1998-11-16

Design of a Twist Fixture to Measure the Torsional Stiffness of a Winston Cup Chassis 983054

The torsional stiffness of a vehicle's chassis significantly affects its handling characteristics and is therefore an important parameter to measure. In this work a new twist fixture apparatus designed to measure the torsional stiffness of a Winston Cup series race car chassis is described. The twist fixture is relatively light weight, adjustable, and easily transportable by one person for quick set-up on different chassis. Measured values of torsional stiffness are reported for several different chassis. The fixture applies vertical displacements (using linear, jack-screw actuators) at the front spring perches of the chassis while holding the rear perches fixed. Conventional race car scales located under the front assembly measure the resulting reaction forces due to the displacements. Dial indicators are placed at selected locations along the chassis to measure deflections. Using the dial indicator readings, the measured reaction forces and the chassis geometry, the torsional stiffness of the chassis can be calculated. Ball-joint connections between the twist fixture and chassis have been carefully designed to minimize unwanted rotational restraints. A typical test involves twisting the chassis in increments up to a set point and then untwisting it back to the starting point.
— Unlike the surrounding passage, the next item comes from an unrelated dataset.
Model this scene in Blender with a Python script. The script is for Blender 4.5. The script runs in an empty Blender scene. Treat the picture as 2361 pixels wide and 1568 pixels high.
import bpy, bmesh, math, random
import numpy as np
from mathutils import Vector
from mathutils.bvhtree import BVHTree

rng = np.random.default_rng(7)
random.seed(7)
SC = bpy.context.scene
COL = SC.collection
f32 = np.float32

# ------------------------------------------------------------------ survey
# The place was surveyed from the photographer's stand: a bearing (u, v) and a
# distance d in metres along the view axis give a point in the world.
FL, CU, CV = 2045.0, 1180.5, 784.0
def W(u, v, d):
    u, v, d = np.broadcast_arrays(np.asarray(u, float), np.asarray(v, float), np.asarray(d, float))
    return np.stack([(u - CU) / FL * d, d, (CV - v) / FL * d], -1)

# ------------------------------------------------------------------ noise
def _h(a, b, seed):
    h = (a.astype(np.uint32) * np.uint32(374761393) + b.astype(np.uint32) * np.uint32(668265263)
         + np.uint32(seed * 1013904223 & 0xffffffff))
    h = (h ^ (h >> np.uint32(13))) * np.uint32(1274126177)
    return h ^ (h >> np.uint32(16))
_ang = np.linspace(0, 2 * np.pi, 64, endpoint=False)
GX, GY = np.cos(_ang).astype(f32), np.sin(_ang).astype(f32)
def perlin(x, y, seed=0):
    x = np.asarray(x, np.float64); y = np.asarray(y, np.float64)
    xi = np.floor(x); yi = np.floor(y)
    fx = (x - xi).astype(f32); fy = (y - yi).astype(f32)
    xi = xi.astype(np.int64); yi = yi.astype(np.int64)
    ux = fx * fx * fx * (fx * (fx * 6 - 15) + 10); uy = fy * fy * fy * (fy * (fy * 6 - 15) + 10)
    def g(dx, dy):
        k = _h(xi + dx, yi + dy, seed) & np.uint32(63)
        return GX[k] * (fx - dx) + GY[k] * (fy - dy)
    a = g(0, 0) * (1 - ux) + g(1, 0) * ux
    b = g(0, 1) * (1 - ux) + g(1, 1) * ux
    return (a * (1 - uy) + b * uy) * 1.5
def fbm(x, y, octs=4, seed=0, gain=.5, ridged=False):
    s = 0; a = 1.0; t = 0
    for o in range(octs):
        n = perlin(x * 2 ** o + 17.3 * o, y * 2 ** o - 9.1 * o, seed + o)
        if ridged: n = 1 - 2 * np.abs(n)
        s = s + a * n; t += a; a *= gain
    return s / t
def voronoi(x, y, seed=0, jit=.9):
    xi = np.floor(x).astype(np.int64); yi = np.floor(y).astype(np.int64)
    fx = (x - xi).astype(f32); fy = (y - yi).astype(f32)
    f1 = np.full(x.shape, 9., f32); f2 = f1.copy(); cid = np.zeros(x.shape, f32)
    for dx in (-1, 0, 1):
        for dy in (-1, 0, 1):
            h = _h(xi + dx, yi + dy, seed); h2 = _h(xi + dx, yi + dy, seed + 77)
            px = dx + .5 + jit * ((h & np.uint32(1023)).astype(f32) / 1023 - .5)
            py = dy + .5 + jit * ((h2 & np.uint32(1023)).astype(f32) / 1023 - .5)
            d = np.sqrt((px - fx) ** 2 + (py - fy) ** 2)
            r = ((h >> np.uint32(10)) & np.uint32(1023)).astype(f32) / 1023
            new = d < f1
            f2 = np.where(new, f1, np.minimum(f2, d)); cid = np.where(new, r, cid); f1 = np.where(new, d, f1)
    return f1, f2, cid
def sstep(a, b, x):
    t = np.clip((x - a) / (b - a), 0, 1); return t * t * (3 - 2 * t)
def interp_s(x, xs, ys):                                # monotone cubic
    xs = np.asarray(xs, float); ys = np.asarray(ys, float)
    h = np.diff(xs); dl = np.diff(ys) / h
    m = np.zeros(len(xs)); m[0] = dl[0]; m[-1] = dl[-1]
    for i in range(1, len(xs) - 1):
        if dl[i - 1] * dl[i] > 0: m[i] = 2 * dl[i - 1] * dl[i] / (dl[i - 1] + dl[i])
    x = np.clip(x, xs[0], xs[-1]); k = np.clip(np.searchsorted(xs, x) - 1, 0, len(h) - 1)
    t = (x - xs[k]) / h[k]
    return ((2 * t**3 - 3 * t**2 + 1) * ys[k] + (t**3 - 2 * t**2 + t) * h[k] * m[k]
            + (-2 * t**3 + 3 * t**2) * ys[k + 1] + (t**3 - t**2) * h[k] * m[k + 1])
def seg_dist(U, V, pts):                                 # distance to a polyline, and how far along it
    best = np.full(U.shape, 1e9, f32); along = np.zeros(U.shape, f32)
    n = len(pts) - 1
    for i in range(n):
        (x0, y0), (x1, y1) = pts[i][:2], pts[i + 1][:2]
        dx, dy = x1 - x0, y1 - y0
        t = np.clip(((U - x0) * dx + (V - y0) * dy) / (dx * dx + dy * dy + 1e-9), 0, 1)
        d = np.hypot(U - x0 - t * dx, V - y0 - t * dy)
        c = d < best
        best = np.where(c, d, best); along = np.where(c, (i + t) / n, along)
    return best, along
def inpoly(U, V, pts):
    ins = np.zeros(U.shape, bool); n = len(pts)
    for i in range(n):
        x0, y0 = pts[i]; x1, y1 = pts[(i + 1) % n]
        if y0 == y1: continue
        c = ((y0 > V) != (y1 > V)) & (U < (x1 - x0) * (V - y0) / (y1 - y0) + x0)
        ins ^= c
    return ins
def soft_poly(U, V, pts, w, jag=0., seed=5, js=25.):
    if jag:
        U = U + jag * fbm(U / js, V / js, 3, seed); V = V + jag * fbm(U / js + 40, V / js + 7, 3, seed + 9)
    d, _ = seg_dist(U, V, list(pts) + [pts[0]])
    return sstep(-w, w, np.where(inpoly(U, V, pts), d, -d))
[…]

The average torsional stiffness value is determined from a least-squares fit. An uncertainty and repeatability analysis of typical data is presented to determine the sensitivity of the stiffness measurement as a function of uncertainty in scale readings, dial indicators and geometry measurements. To help validate the twist fixture, the torsional stiffness of a standard frame structure with a known stiffness value based on an analytical mechanics solution is measured and compared. Tests conducted using the standard resulted in measured values of torsional stiffness slightly higher (about 6%) than the analytical prediction. The difference between measured and predicted values is within the expected uncertainty of material constants, geometry, dial indicator measurements and the assumptions inherent in the analytical solution.